Dataset excerpt:
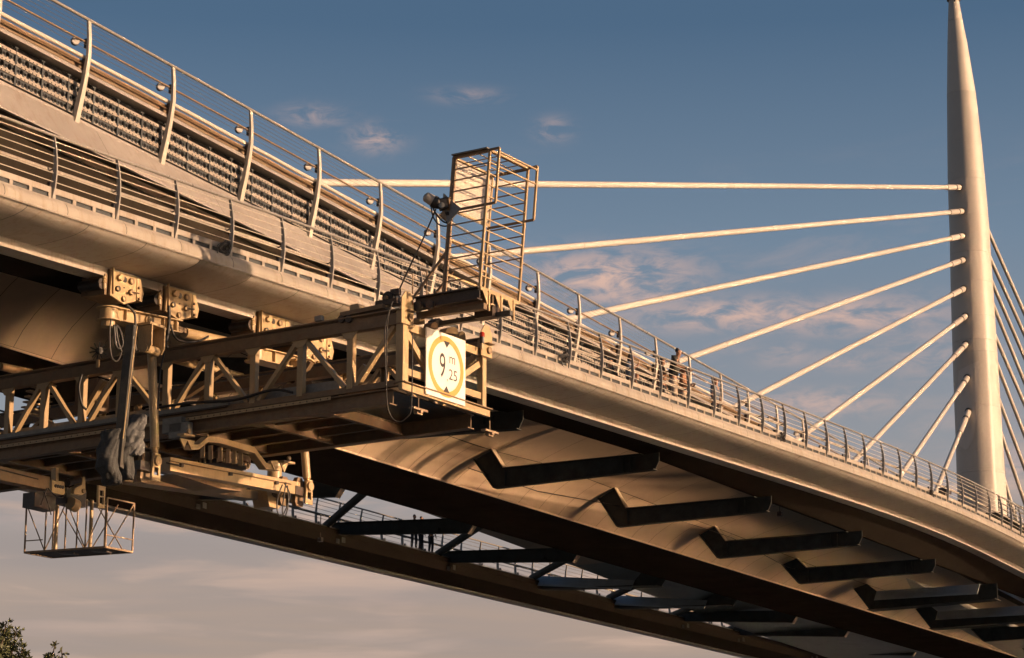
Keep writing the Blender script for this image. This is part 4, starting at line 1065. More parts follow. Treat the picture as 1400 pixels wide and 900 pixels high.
# stadium-shaped carriage beam
def carriage(a, b, c_, d_, y=SY + .1):
    """a,b: left top/bottom pixel rows at px a; box beam with flanges"""
    (x0, t0, b0), (x1, t1, b1) = a, b
    A0, A1 = S_(x0, (t0 + b0) / 2, y), S_(x1, (t1 + b1) / 2, y)
    h = (S_(x0, t0, y) - S_(x0, b0, y)).length
    root = MB().bar(A0 + Vector((.18, .15, 0)), A1 + Vector((0, .15, 0)), .28, h - .06).build('carriage_beam', M['cream'], fr)
    MB().tube([A0 + Vector((.20, .15, -h / 2 + .03)), A0 + Vector((.20, .15, h / 2 - .03))], .21, 18).build('round_end', M['cream'], root, smooth=True, auto=40)
    for s_ in (-1, 1):
        q = [A0 + Vector((.20, .15, s_ * (h / 2 - .015)))]
        MB().tube([q[0] - Vector((0, 0, .012)), q[0] + Vector((0, 0, .012))], .29, 18).build('flange_end', M['cream'], root)
        MB().bar(q[0] + Vector((0, 0, .003)), A1 + Vector((0, .15, s_ * (h / 2 - .015) + .003)), .52, .024).build('flange', M['cream'], root)
    m_ = A0.lerp(A1, .55)
    MB().disc(m_ + Vector((0, .01, 0)), (0, -1, 0), .12, .05, 14).disc(m_ + Vector((0, -.04, 0)), (0, -1, 0), .07, .04, 12).build('pivot_boss', M['cream'], root)
    for t_ in (.22, .75, .80, .93):
        q = A0.lerp(A1, t_); MB().box(q.x - .012, q.x + .012, q.y - .08, q.y + .01, q.z - h / 2 + .04, q.z + h / 2 - .04).build('rib', M['cream'], root)
    return A0, A1, h
A0, A1, h = carriage((148, 417.5, 436), (245, 438, 457), 0, 0)
B0, B1, h2 = carriage((350, 474, 492), (452, 498, 516), 0, 0)
MB().tube([A0 + Vector((.2, .15, -h / 2 - .14)), A0 + Vector((.2, .15, -h / 2))], .16, 16).build('pivot_cup', M['cream'], fr)
# columns
def column(px0, py0, px1, py1, y0, y1, r_):
    a, b = S_(px0, py0, y0), S_(px1, py1, y1)
    d = (b - a).normalized()
    root = MB().tube([a, b - d * .35], r_, 18).build('column', M['cream'], fr, smooth=True, auto=40)
    MB().tube([b - d * .35, b - d * .30, b], [r_ * 1.08, r_ * .72, r_ * .72], 16).build('column_rod', M['cream'], root, smooth=True, auto=40)
    return a, b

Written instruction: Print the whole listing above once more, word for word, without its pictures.

Solved exercise:
Keep writing the Blender script for this image. This is part 4, starting at line 1065. More parts follow. Treat the picture as 1400 pixels wide and 900 pixels high.
# stadium-shaped carriage beam
def carriage(a, b, c_, d_, y=SY + .1):
    """a,b: left top/bottom pixel rows at px a; box beam with flanges"""
    (x0, t0, b0), (x1, t1, b1) = a, b
    A0, A1 = S_(x0, (t0 + b0) / 2, y), S_(x1, (t1 + b1) / 2, y)
    h = (S_(x0, t0, y) - S_(x0, b0, y)).length
    root = MB().bar(A0 + Vector((.18, .15, 0)), A1 + Vector((0, .15, 0)), .28, h - .06).build('carriage_beam', M['cream'], fr)
    MB().tube([A0 + Vector((.20, .15, -h / 2 + .03)), A0 + Vector((.20, .15, h / 2 - .03))], .21, 18).build('round_end', M['cream'], root, smooth=True, auto=40)
    for s_ in (-1, 1):
        q = [A0 + Vector((.20, .15, s_ * (h / 2 - .015)))]
        MB().tube([q[0] - Vector((0, 0, .012)), q[0] + Vector((0, 0, .012))], .29, 18).build('flange_end', M['cream'], root)
        MB().bar(q[0] + Vector((0, 0, .003)), A1 + Vector((0, .15, s_ * (h / 2 - .015) + .003)), .52, .024).build('flange', M['cream'], root)
    m_ = A0.lerp(A1, .55)
    MB().disc(m_ + Vector((0, .01, 0)), (0, -1, 0), .12, .05, 14).disc(m_ + Vector((0, -.04, 0)), (0, -1, 0), .07, .04, 12).build('pivot_boss', M['cream'], root)
    for t_ in (.22, .75, .80, .93):
        q = A0.lerp(A1, t_); MB().box(q.x - .012, q.x + .012, q.y - .08, q.y + .01, q.z - h / 2 + .04, q.z + h / 2 - .04).build('rib', M['cream'], root)
    return A0, A1, h
A0, A1, h = carriage((148, 417.5, 436), (245, 438, 457), 0, 0)
B0, B1, h2 = carriage((350, 474, 492), (452, 498, 516), 0, 0)
MB().tube([A0 + Vector((.2, .15, -h / 2 - .14)), A0 + Vector((.2, .15, -h / 2))], .16, 16).build('pivot_cup', M['cream'], fr)
# columns
def column(px0, py0, px1, py1, y0, y1, r_):
    a, b = S_(px0, py0, y0), S_(px1, py1, y1)
    d = (b - a).normalized()
    root = MB().tube([a, b - d * .35], r_, 18).build('column', M['cream'], fr, smooth=True, auto=40)
    MB().tube([b - d * .35, b - d * .30, b], [r_ * 1.08, r_ * .72, r_ * .72], 16).build('column_rod', M['cream'], root, smooth=True, auto=40)
    return a, b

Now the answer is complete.